リトアニアへ2~祈りの街・ベルナルディン教会と聖アンナ教会
教会をすべて覗いていると一生かかりそうな気がするので、この2つは観に行こうと決めて行ってきた教会。
写真の右側がベルナルディン教会、左側が聖アンナ教会です。ベルナルディン教会が道路に対して旗竿地の様な位置にあるので2つで1つの教会と思ったり、どっちがどっちかわからなかったりする観光客もいるそうです。私はファサードの雰囲気がベル(鐘)の形に見えるのがベルナルディンと覚えました。見た目の様式が異なる教会がこんなに近くにある光景は不思議な感じがします。
ベルナルディン教会内の特徴は、石ではなく木製の装飾と白地の漆喰に描かれたフレスコ画。木目とテラコッタの様な色調のフレスコ画が温かみがあり気持ちが緩むように思います。
壁面は16世紀に描かれたフレスコ画で覆われています。古い絹織物の様にも見えます。
礼拝堂も16世紀当初(日本史だと室町時代でしょうか)のまま。祭壇も天井に描かれた植物(クルビッツの様だと思うのは間違いかな)もただただ美しい。
聖アンナ教会は白くて明るいイメージだったベルナルディン教会とは異なりこじんまりと薄暗い。
ところが薄暗いからこそ映える祭壇の美しさと言ったら!!
明暗の妙。周囲の石の彫刻の重さと描かれた聖母の透き通るような白いレースの衣の対比が美しく、思わず「わぁっ」と声を出してしまいました。触れたらなくなってしまいそうな透明感と言うのでしょうか。かのナポレオンは教会を小さくしてフランスに持ち帰りたいと言ったとか。ステンドグラスも美しいのですがそれより強く印象に残る聖母でした。
ヴィリニュスは驚くほど教会があり、また敬虔なカトリック教徒がほとんどで、教会を訪れたなら必ず祭壇の前で祈り礼拝堂を出る際には胸の前で十字を切って外へ出られます。
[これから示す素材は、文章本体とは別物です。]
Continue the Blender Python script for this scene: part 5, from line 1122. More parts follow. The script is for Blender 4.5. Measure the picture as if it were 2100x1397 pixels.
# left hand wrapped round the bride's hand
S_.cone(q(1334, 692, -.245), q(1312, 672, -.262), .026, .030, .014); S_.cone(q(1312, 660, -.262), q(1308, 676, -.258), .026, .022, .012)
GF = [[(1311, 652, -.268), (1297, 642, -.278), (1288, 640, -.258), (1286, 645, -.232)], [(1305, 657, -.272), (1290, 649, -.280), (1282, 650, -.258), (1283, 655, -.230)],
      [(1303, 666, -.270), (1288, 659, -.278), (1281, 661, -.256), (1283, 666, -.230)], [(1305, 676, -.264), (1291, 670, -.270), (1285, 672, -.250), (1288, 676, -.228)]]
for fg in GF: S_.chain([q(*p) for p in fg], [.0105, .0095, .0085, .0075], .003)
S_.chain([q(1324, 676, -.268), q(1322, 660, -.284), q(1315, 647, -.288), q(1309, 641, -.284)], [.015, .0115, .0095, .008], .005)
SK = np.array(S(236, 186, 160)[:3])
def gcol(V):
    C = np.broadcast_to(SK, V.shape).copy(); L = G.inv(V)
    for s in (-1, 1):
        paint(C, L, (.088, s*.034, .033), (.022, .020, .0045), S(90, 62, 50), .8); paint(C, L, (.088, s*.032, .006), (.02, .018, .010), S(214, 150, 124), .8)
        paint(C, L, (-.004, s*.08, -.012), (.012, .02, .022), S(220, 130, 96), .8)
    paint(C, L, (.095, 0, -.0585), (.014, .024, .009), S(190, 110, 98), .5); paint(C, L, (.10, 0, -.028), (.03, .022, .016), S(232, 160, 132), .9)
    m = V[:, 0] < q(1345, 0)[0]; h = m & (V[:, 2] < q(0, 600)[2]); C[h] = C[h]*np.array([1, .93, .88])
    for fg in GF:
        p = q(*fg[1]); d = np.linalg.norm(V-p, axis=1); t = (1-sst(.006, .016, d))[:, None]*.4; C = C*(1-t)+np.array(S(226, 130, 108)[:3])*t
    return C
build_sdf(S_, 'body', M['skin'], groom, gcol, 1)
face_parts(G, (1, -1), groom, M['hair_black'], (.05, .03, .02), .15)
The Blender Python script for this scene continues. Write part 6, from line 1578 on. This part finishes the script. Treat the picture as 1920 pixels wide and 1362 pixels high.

私達も日本で神社を詣でたら鳥居の前で一礼、参道は端を歩き、鈴を鳴らしたら2礼2拍手1礼(様々あります)したりしますが、おそらく年に数度の作法・・・。まるでいただきますを言うように生活の一部に祈りの習慣があることにとても驚きました。
ユダヤ人の居住をあまり快く思っていなかった過去、ポーランドやドイツからの侵攻、そしてロシア制圧下での弾圧、そして成し遂げた独立といった歴史の中で、落とされた命への報いや弔い、平和への願いが祈りの源の1つでもあり教会の多さなのかなと思うと、敬虔なキリスト教徒の一言では言い尽くせない重みを感じたのでした。
ちょっとお参り行って来るね・・・みたいな感じもあったりするのかな?。
<のんびり一息>
教会の近くに広い市民公園がありました。それまでに見たことの脳内整理や、同行者とくだらないよもやま話をする時間にお勧めです(私は夫と目に入ったものにアテレコしてのんびりします)。
木陰は気持ちいいですし、アイスクリームも売ってるし(←重要)。